Terlindungi Melindungi
![]() |
Tema Peringatan Hari Anak Nasional 2023 (kemenppa.go.id) foto dari SoulSel.com |
Peringatan Hari Anak Nasional tahun 2023,
kemarin dipusatkan di Semarang, Jawa Tengah. Temanya masih tetap, “Anak
Terlindungi, Indonesia Maju.” Bagaimana agar anak terlindungi? Bukanlah
pertanyaan pokok. Sebab, pokok soal adalah orang yang seharusnya jadi pelindung
justru ‘memangsa.’ Anak pun jadi korban.
Berapa banyak ayah kandung yang
seharusnya jadi pelindung utama bagi anak gadisnya, lho, kok, malah
memperkosanya berulang kali, bertahun-tahun hingga si anak hamil dan melahirkan
bayi hasil incest dengan ayahnya sendiri. Terjadilah “ayah si bayi adalah kakek
si bayi.” Rasa ngilunya, lebih perih dari lagu “Ibu Tiri.”
Kalau saja pelakunya ayah tiri, ibu
tiri atau kakak tiri, barangkali tidak terlalu membuat syok.
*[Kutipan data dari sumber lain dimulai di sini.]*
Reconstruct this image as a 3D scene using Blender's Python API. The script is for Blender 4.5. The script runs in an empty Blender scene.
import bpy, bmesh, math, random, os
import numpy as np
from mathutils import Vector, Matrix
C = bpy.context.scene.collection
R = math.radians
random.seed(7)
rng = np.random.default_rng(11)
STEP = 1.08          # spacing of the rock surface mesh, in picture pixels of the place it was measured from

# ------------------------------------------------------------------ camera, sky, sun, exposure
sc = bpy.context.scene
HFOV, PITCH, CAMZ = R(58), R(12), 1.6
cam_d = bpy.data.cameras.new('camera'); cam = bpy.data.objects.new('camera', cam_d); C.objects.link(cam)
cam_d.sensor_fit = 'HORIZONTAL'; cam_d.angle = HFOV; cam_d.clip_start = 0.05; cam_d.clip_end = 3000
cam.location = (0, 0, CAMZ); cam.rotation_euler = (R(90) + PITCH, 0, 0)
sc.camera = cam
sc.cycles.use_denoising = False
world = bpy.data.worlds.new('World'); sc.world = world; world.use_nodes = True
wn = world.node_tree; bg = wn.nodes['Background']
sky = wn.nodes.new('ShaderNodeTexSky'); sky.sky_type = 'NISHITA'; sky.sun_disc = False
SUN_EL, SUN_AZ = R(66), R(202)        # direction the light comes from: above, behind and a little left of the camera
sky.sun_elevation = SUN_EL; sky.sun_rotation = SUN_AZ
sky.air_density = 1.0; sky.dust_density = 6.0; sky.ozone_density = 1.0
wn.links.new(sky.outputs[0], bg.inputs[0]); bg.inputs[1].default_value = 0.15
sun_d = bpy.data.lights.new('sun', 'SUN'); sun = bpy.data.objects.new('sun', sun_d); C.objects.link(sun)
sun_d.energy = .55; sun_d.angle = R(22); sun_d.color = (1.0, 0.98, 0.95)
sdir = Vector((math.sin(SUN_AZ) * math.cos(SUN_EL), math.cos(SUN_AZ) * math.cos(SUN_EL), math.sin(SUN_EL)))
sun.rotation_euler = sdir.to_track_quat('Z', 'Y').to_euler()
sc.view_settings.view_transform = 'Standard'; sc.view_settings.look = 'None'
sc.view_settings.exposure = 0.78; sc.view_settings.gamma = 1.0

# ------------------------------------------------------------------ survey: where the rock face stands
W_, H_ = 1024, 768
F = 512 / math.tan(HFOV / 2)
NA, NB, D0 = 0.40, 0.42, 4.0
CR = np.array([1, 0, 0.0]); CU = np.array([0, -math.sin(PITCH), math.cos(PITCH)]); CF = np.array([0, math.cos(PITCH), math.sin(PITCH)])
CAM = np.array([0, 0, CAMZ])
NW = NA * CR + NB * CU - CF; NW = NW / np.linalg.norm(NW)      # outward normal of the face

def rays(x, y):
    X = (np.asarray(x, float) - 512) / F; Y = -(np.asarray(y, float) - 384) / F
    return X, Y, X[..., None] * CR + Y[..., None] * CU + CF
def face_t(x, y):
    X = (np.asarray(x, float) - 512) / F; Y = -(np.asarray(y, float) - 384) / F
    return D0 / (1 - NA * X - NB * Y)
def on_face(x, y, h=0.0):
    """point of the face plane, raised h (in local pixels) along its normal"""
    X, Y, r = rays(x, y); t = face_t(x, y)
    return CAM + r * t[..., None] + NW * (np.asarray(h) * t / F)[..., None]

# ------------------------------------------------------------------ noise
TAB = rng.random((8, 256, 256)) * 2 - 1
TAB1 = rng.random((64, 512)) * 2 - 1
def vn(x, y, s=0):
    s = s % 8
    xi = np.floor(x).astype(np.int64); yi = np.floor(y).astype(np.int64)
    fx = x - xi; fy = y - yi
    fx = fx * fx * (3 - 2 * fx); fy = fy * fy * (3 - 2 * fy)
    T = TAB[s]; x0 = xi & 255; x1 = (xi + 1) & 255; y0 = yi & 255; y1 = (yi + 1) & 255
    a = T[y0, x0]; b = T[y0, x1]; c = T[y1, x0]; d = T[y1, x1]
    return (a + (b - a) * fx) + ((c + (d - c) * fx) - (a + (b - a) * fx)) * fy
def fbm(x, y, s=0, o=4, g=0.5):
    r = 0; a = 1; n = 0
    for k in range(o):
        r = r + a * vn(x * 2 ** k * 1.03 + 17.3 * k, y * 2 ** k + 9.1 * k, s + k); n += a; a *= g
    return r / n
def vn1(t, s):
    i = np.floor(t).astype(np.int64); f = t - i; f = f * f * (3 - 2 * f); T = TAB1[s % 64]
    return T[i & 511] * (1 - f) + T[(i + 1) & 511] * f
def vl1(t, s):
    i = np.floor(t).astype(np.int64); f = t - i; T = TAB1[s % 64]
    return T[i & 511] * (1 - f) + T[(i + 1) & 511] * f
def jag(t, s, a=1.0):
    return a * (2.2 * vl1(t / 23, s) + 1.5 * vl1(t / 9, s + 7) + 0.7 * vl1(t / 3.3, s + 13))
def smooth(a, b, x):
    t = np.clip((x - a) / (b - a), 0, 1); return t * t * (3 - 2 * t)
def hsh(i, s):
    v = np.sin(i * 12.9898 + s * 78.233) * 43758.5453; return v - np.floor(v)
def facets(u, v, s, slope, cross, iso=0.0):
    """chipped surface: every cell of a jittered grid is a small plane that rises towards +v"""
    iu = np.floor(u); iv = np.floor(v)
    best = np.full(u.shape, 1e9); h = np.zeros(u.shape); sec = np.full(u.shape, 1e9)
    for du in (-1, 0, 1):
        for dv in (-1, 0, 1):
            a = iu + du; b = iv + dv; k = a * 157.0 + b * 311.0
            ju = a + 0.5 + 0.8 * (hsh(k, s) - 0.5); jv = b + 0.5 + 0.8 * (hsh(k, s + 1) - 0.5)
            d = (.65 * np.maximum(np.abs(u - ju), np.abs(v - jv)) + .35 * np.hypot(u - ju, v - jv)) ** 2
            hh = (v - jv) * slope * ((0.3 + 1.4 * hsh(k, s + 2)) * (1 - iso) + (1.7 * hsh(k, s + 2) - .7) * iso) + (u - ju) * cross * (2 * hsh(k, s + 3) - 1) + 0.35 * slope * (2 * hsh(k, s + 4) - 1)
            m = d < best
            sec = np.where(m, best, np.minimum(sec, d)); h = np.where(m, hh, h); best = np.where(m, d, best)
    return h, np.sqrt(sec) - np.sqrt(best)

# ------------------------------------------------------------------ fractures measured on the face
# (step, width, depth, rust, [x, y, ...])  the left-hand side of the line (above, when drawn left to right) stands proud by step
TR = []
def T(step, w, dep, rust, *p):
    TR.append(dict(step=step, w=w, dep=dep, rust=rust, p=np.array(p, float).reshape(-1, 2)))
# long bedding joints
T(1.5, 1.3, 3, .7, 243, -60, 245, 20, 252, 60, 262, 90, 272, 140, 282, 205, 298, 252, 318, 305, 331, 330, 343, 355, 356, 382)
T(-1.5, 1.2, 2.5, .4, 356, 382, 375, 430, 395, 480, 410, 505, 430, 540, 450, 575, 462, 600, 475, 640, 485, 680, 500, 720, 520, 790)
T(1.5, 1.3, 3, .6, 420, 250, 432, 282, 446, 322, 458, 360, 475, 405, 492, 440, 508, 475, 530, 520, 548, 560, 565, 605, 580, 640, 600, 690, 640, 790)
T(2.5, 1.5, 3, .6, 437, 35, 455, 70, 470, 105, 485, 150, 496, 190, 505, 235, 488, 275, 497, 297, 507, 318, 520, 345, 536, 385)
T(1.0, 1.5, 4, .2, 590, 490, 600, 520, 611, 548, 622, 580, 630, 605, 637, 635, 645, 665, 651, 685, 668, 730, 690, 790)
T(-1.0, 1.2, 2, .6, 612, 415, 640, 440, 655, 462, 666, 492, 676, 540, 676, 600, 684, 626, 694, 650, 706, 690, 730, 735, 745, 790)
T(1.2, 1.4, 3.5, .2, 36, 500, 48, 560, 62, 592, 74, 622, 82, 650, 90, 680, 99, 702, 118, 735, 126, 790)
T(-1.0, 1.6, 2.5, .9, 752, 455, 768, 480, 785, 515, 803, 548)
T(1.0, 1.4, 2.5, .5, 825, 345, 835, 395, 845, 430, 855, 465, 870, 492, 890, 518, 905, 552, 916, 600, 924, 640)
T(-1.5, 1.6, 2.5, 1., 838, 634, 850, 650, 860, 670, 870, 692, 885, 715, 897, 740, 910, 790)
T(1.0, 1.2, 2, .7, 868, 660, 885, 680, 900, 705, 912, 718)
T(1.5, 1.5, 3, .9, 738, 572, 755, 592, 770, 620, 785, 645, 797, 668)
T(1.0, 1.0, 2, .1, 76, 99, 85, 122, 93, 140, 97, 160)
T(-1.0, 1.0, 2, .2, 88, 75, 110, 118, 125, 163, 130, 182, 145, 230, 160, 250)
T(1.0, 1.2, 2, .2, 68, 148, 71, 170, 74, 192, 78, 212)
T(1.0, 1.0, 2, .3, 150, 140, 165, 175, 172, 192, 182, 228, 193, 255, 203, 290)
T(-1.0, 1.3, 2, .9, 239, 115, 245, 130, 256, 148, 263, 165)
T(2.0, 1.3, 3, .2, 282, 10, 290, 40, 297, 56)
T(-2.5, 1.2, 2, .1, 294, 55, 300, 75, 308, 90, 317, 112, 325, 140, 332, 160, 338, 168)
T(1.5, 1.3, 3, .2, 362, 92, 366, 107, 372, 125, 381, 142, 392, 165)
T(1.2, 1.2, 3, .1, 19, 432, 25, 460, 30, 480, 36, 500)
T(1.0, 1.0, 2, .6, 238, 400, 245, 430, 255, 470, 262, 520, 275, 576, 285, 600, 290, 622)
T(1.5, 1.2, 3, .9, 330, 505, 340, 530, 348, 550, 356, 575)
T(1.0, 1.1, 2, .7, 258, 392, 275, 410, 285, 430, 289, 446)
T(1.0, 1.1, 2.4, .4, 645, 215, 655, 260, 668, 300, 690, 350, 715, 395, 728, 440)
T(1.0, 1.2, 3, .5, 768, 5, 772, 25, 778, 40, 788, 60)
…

Nah, ini incest
sekandung antara ayah dengan anak perempuan, kakak laki-laki dengan adik
perempuan atau ibu dengan anak laki-laki, sebuah perkara yang muskil untuk
diterima akal apalagi dipahami. Perkara absurd.
Jadi, kalau tolok ukur Indonesia
maju adalah jika anak terlindungi, nanti dulu. Mana jargon “revolusi mental”
yang diusung Jokowi sejak kampanye Pemilu Presiden tahun 2014? Kok, hingga
detik ini tidak tampak hasil nyatanya. Citra buruk kepolisian tersingkap oleh
kasus Sambo and Gank. Tidak juga jadi pelajaran berharga.
Korupsi makin menjadi-jadi, dari
kepala desa hingga legislatif dan eksekutif. Bahkan KPK sebagai lembaga anti
rasuah dan kejaksaan agung sebagai lembaga penegak hukum pun tidak imun dari
perbuatan tercela. Bukankah itu cerminan mental yang rusak? Revolusi mental
“gagal panen.” Yah, karena cuma jargon doang.
Bukan anak terlindungi Indonesia maju. Yang ada adalah pelaku korupsi terlindungi. Yang melindungi adalah sistem yang sengaja diciptakan agar semua yang terlibat secara –terstruktur, sistematis, dan masif– bebas dari tuntutan. Yang diperkarakan, siapa yang kira-kira bisa jadi tumbal, dikambinghitamkan, buat disingkirkan.